Alih-alih membawa dampak positif, kebijakan tarif yang diterapkan oleh Presiden AS Donald Trump justru memunculkan kekhawatiran bagi pasar keuangan, dunia usaha, dan konsumen. Sejak awal masa jabatannya, Gedung Putih secara agresif mengubah kebijakan ekonomi, yang berdampak pada Kanada, Meksiko, Eropa, hingga China. Trump bahkan memberlakukan tarif sebesar 25 persen untuk impor baja dan aluminium, yang memicu respons balik berupa kenaikan tarif dari negara-negara mitra dagang. Akibatnya, ketegangan ekonomi global meningkat, dan istilah “Trumpcession” mulai digunakan untuk memperingatkan potensi dampaknya.
Menteri Keuangan AS, Scott Bessent, menyatakan bahwa ekonomi AS mungkin akan melambat dalam masa transisi yang disebutnya sebagai “periode detoksifikasi” sebelum keuntungan jangka panjang dapat dirasakan. Namun, ia tidak dapat menjamin bahwa resesi tidak akan terjadi dalam empat tahun pemerintahan Trump. Sementara itu, volatilitas di pasar saham meningkat, dengan Wall Street mencatat penurunan tajam beberapa sesi berturut-turut, yang mencerminkan berkurangnya kepercayaan investor. Sentimen konsumen di AS juga mengalami penurunan, dengan indeks Universitas Michigan merosot ke angka 57,9 pada Maret, level terendah sejak November 2022, akibat inflasi yang meningkat.

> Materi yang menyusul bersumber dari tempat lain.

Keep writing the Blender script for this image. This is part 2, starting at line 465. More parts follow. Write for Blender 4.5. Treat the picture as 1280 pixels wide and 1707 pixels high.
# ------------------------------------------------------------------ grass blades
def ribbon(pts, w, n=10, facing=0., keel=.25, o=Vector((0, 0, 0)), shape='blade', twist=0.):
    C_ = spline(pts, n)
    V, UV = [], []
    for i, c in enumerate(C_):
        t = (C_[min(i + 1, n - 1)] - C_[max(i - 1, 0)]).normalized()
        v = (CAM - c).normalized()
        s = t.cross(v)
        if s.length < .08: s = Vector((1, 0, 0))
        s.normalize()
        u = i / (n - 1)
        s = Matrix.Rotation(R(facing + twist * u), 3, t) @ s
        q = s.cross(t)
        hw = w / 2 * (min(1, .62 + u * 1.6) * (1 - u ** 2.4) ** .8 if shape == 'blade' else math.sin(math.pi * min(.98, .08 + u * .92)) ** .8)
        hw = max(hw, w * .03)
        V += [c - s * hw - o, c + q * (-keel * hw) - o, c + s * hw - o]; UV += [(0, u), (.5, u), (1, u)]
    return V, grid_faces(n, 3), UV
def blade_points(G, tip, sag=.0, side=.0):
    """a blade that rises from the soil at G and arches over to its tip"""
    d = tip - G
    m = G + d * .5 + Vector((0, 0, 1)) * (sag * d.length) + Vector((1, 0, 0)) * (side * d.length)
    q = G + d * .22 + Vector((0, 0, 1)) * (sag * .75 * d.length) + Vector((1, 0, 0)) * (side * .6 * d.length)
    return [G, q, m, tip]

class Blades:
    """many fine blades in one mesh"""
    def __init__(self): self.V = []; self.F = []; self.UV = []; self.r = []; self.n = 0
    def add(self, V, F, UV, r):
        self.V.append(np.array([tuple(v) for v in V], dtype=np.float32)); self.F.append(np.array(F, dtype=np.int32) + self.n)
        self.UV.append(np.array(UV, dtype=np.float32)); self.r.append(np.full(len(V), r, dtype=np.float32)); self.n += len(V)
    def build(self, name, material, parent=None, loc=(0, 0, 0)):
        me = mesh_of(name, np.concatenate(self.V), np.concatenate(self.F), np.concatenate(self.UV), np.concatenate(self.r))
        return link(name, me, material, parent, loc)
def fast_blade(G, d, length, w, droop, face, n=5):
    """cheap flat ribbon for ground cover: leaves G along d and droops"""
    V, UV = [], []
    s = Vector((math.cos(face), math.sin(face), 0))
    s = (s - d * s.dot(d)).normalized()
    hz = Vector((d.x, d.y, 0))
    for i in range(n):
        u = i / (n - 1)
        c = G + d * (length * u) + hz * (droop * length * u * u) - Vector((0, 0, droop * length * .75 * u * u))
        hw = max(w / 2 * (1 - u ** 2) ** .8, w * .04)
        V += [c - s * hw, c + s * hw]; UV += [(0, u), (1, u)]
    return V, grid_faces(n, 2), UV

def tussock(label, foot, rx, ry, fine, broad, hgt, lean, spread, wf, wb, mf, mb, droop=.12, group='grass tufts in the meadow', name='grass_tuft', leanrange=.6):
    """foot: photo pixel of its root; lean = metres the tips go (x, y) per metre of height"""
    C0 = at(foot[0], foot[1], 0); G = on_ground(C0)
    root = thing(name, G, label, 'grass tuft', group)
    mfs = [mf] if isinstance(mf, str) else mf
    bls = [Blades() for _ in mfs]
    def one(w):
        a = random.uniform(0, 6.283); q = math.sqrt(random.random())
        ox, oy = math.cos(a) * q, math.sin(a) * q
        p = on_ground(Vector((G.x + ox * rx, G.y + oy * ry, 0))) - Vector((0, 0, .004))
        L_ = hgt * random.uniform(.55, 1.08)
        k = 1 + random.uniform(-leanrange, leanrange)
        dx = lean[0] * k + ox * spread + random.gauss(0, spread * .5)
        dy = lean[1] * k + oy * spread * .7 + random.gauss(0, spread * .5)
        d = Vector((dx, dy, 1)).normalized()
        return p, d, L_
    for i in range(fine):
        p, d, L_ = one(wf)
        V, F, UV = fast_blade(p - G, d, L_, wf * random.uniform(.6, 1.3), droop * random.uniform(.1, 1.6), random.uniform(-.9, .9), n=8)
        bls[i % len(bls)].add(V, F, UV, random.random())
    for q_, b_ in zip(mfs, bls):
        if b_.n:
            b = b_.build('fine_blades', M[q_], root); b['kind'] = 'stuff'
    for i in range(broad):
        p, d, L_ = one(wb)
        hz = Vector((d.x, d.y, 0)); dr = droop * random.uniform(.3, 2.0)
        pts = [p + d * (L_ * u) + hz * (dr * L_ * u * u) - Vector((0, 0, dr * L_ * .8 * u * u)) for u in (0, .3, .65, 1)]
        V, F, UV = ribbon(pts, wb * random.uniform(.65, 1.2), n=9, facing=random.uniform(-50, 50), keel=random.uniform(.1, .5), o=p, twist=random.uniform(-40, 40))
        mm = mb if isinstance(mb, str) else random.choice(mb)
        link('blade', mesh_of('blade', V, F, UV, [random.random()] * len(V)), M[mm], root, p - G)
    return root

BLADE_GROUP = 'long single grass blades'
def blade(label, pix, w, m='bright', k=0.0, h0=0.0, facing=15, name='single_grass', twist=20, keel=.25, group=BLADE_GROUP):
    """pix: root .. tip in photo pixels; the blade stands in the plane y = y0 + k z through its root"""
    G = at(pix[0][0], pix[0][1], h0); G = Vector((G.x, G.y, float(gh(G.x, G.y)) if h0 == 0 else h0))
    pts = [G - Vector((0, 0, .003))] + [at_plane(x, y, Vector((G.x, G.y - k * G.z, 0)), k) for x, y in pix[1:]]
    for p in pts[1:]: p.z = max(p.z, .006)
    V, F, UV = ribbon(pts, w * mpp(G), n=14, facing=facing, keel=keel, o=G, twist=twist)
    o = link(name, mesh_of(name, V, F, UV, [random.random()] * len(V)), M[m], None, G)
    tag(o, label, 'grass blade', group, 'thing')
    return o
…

Ekonom Martin Wolf dari Financial Times memperkirakan bahwa tarif tinggi akan mendorong kenaikan harga-harga, sementara upaya Trump untuk mengalihkan produksi ke dalam negeri sulit terwujud dalam waktu dekat. Ekonom peraih Nobel, Joseph Stiglitz, juga memperingatkan bahwa kebijakan Trump berisiko bagi ekonomi AS dan global. Tarif balasan dari negara lain menyebabkan berkurangnya pasar ekspor bagi perusahaan AS dan hilangnya lapangan kerja di sektor domestik, dengan petani menjadi pihak yang paling merasakan dampaknya.
Survei yang dilakukan oleh Financial Times terhadap 49 ekonom menunjukkan bahwa pertumbuhan ekonomi AS diproyeksikan turun ke angka 1,6 persen pada 2025, dari sebelumnya 2,3 persen. Mayoritas responden menilai bahwa ketidakpastian ekonomi AS akan menghambat pertumbuhan akibat melemahnya belanja konsumen dan investasi perusahaan. Laporan OECD juga merevisi proyeksi pertumbuhan ekonomi global menjadi 3,1 persen pada 2025 dan 3,0 persen pada 2026, dengan hambatan perdagangan sebagai faktor utama.

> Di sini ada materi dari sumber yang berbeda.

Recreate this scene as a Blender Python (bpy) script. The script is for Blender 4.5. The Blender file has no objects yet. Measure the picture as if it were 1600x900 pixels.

Stiglitz memperingatkan bahwa kebijakan ini bisa membawa AS ke dalam skenario stagflasi yang merugikan. Beberapa analis bahkan membandingkan kondisi ini dengan Depresi Besar pada 1930-an, yang dipicu oleh Undang-Undang Tarif Smoot-Hawley, yang menaikkan tarif atas ribuan barang impor dan memperburuk krisis ekonomi. Jika kebijakan tarif Trump terus berlanjut, ada kekhawatiran bahwa AS bisa menghadapi situasi yang lebih parah dibandingkan dengan periode kelam tersebut.